Updated 4:00 p.m. Sept. 13 with comments from Jane Dueker. — The re-vote in the 78th House District is on.
The Missouri Court of Appeals on Tuesday upheld a lower-court ruling that the St. Louis Board of Election Commissioners improperly accepted at least 142 absentee ballots, putting the results of the Aug. 2 primary between incumbent Penny Hubbard and challenger Bruce Franks in doubt. Hubbard's attorney, Jane Dueker, said that ruling will not be appealed.
"Because the statutes regarding the protocol for absentee voting are not ambiguous and are mandatory under the Court’s precedent, we affirm the decision of the trial court,” wrote Judge Roy Richter in an appeals opinion joined by judges Phillip Hess and Colleen Dolan. St. Louis Circuit Judge Rex Burlison had ordered the new election just before Labor Day.
The ruling
Throughout the trial, no one argued that any of the 4,300 voters in the Aug. 2 election did not vote for the candidate they wanted to vote for. And the appeals court acknowledged that “the general rule in cases dealing with ordering new elections is that ‘where an irregularity … has … not … interfered with a full and fair expression of the voters’ choice, particularly where it is the mistake of an election official, the irregularity should not result in the disenfranchisement of voters.”

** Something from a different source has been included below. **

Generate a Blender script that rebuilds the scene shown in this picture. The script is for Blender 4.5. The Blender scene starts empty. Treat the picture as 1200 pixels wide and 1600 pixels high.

That was exactly the point Dueker, Hubbard’s attorney, tried to emphasize on Monday during oral arguments.
“The remedy is far worse than anything that happened here,” Dueker said. “We don't throw out 4,316 votes on a technicality. We don't play gotcha voting in Missouri, and to actually accept their argument would be to overturn the will of these people."
But, the appeals court said, there’s a difference between the right to cast a ballot and the ability to use an absentee ballot. “Casting an absentee ballot is not a right but a privilege,” the opinion said. “A failure to follow the specific requirements of absentee voting laws is enough to find legal fraud,” and casts doubt on the validity of the election.
The opinion echoed the points Dave Roland, Franks’ attorney, emphasized on Monday in urging the judges to uphold a century of court precedent.
“In several of these cases, the court specifically addressed the question of, 'What if it wasn't the voter who made the mistake? What if the mistake was made by the election authority?'" Roland told the judges. "And in each of those instances, the court has said it does not matter. If the election authority makes the mistake, the law has still been violated. And each of these cases, it says compliance with the absentee voting statutes is mandatory."
The appeals court also rejected Dueker’s argument that a new election would disenfranchise voters. “Ordering a special election to replace the results of the original, improperly conducted election does not prevent qualified voters from casting a vote,” Richter wrote in the opinion.
“This is one of the rare cases in which the party that lost the trial actually made their position worse by appealing,” Roland wrote Tuesday in reaction to the appeals ruling. “The Court of Appeals emphatically rejected every argument Hubbard's attorney [Dueker] put forward and reaffirmed that, because the absentee ballot process is a special privilege that is also prone to abuse, it is critical that voters and election officials strictly adhere to the statutes governing the use of those ballots.”
Dueker called Tuesday's ruling "disheartening." The voter, she said, is the only person with constitutional rights at stake in the case, and wasn't mentioned once in the 17-page opinion. A new state law approved this year makes it perfectly clear that absentee votes may be cast on touch-screens or with optical scan ballots, she added, and absentee voters have lost the right to make sure that their vote counts.
"Bruce Franks wanted to eliminate absentee voting so he could win the election, and the courts have given him his wish," Dueker said.